The Attempt at a Solution
I found isolated singularities at [tex]z=0,\;z=1[/tex].
[tex]z=0[/tex]:
[tex]\lim_{z\to 0} |f(z)| = \infty[/tex]
[tex]z=1[/tex]:
[tex]\lim_{z\to 1} |f(z)| = \infty[/tex]
Therefore, these are both poles. But I'm not sure how to find the order of the poles for a transcendental function.
Looking at [tex]\frac{1}{f(z)}[/tex]...
[tex]\frac{1}{Cot(z\pi)} = Tan(z\pi) = \frac{Sin(z\pi)}{Cos(z\pi)}[/tex]
When [tex]z\to 0[/tex], [tex]\frac{Sin(z\pi)}{Cos(z\pi)} \to 0[/tex]. To see how fast, I try an expansion of Sin...
[tex]Sin(z\pi) = z\pi - \frac{z^3 \pi^3}{6} + \frac{z^5 \pi^5}{120} - ...[/tex]
Then we have zero on the first term already. Does this mean that the z=1 pole has order zero?. I might have the right answer for the wrong reason. I'm just not sure and the answer is not provided.
But this method doesn't seem to help when [tex]z=1[/tex].
[tex]\frac{1}{Cot(z\pi)} = Tan(z\pi) = \frac{Sin(z\pi)}{Cos(z\pi)}[/tex]
When [tex]z\to 1[/tex], [tex]\frac{Sin(z\pi)}{Cos(z\pi)} \to 0[/tex].
To see how fast, I try an expansion of Sin...

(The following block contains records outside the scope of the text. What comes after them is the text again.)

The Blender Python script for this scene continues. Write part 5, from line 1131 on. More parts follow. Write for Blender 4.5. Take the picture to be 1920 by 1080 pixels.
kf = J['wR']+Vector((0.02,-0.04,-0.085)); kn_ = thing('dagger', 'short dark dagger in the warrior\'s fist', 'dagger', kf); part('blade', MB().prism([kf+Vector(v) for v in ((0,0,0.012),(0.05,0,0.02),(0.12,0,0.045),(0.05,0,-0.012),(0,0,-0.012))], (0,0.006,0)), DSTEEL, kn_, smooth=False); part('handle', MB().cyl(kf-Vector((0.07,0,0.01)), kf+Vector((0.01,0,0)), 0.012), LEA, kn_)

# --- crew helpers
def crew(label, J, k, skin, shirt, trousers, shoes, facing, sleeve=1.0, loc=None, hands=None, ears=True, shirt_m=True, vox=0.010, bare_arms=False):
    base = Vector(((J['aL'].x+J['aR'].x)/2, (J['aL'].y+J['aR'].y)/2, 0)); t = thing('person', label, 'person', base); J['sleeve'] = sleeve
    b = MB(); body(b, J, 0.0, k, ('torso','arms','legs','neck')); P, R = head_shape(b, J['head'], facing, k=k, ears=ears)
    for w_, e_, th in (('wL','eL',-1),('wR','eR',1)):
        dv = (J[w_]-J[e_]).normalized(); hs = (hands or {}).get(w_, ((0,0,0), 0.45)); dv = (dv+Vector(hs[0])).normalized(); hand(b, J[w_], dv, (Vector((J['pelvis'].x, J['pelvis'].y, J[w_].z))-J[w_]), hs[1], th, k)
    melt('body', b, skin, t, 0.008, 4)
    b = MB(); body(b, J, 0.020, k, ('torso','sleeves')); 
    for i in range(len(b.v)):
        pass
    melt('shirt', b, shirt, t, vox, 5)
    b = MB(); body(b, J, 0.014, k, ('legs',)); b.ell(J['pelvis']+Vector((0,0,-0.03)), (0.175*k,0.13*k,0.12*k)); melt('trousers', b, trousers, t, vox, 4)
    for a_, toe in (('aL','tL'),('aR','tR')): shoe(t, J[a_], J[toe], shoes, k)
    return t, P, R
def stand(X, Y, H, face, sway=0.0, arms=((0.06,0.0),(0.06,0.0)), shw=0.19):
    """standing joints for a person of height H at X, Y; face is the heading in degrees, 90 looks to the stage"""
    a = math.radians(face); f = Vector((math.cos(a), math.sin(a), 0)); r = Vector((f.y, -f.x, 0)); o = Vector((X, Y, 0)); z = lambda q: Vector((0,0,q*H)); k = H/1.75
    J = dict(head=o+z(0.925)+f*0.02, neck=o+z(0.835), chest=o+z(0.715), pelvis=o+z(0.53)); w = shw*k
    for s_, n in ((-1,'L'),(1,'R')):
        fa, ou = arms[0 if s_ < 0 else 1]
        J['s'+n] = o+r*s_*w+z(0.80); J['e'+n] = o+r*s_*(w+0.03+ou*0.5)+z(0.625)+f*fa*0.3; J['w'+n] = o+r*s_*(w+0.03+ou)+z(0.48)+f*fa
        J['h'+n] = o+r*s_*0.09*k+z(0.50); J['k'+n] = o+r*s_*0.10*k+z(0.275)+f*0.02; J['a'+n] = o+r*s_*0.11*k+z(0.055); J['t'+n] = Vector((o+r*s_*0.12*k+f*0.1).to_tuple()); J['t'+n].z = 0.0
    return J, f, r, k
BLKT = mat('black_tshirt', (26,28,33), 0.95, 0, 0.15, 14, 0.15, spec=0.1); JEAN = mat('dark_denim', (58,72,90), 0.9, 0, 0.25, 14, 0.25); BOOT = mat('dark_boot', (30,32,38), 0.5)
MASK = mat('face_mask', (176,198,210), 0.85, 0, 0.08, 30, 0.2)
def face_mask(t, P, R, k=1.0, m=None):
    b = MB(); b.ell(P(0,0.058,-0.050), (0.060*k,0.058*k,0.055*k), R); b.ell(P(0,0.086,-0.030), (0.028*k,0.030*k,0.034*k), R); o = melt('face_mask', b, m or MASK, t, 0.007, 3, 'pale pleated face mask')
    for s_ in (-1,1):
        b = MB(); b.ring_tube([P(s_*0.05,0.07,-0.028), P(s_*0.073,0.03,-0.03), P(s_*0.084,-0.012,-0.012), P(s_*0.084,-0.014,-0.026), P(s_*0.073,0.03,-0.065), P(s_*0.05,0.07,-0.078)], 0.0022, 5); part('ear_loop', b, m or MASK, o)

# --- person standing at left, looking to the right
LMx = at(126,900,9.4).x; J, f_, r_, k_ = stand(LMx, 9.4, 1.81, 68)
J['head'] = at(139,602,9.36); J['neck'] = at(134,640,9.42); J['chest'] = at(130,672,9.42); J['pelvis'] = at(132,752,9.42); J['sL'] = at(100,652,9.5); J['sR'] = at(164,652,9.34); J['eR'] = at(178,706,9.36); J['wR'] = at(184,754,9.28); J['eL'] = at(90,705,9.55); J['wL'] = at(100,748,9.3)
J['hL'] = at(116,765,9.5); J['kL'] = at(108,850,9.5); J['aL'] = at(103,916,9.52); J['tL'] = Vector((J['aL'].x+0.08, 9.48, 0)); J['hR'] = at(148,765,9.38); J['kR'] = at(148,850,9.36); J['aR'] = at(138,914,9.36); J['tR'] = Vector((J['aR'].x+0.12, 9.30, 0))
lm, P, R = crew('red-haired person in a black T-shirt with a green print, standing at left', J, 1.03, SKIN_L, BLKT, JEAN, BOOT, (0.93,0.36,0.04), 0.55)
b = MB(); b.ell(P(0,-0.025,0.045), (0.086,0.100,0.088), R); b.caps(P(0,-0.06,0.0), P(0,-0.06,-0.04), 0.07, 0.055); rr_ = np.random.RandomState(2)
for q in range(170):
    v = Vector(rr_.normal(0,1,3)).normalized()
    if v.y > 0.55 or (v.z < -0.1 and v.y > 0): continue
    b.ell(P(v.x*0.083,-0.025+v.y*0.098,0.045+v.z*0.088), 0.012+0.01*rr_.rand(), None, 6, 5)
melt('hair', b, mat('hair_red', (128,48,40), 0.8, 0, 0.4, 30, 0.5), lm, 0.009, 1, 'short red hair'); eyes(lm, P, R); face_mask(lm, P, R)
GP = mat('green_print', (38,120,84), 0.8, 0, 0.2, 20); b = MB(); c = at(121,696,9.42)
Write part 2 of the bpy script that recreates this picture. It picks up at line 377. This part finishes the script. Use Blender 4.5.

[tex]Sin(z\pi) = z\pi - \frac{z^3 \pi^3}{6} + \frac{z^5 \pi^5}{120} - ...[/tex]
[tex]z=1[/tex] gives [tex]Sin(z\pi) = \pi - \frac{\pi^3}{6} - ...[/tex]
It does eventually go to zero, but I'm not sure how to determine how many terms it takes. How do I calculate the order of this pole?